Most industry experts believe there will be more to come, too.
Alexey Antonov, senior analyst at consultancy GK Alor, suggested there would be two further substantial increases – the first one, in early 2019, associated primarily with a forthcoming VAT hike; and the second falling in the second quarter of next year, at which point most assembly plants in the country will be running out of automotive components purchased at lower, subsidised rates.
The VAT hike, which will see the tax rate raised from 18% to 20%, does not appear hugely significant at first glance, said Antonov, but will push costs up right across the supply chain – not just for assembly plants but also for logistics providers, transport companies and dealerships. As a result, the effect will be quite widespread, he suggested.
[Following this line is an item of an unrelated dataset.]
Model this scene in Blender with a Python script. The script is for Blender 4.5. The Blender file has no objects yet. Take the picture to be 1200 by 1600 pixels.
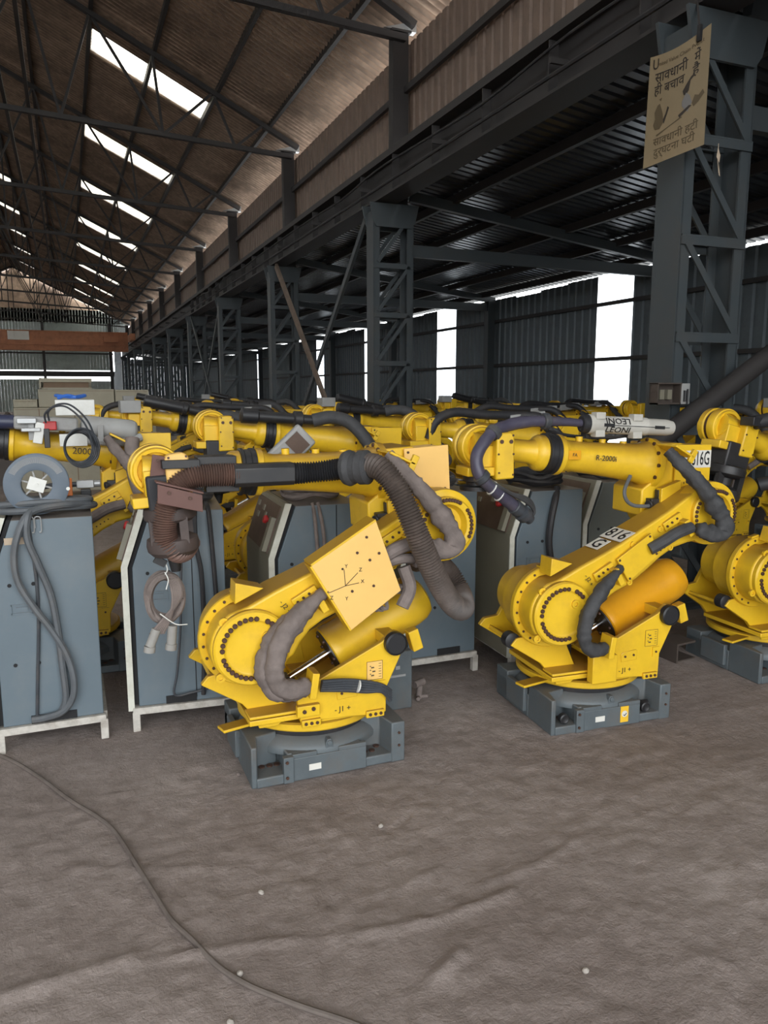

Vladimir Bespalov, senior analyst at VTB Capital, told local news outlet Auto News that the devaluation of the Russian rouble had played a significant part in the September price hike. The value of the rouble slumped by nearly 10% in August, following a new wave of sanctions being threatened by the US, raising the cost of imported components purchased with hard currencies.
Beating further risesDespite the September increase, vehicle sales in Russia appear to be improving. Russia’s Association of European Business (AEB) estimated sales of new passenger cars and light trucks were up 6.2% in September, compared to the same month last year. That could be down to customers seeking to buy ahead of the price rises expected in 2019 – something vehicle dealers have been encouraging them to do.
Joerg Schreiber, chairman of the AEB Automobile Manufacturers Committee, said the association had revised its sales forecast for the full year from 1.75m finished vehicles to 1.8m “in view of current market conditions and the expected VAT increase from next January”.
The current rush to buy is likely to result in a subsequent slump in vehicle sales in early 2019, however, when the anticipated increase in prices as a result of the VAT hike takes effect, warned Bespalov.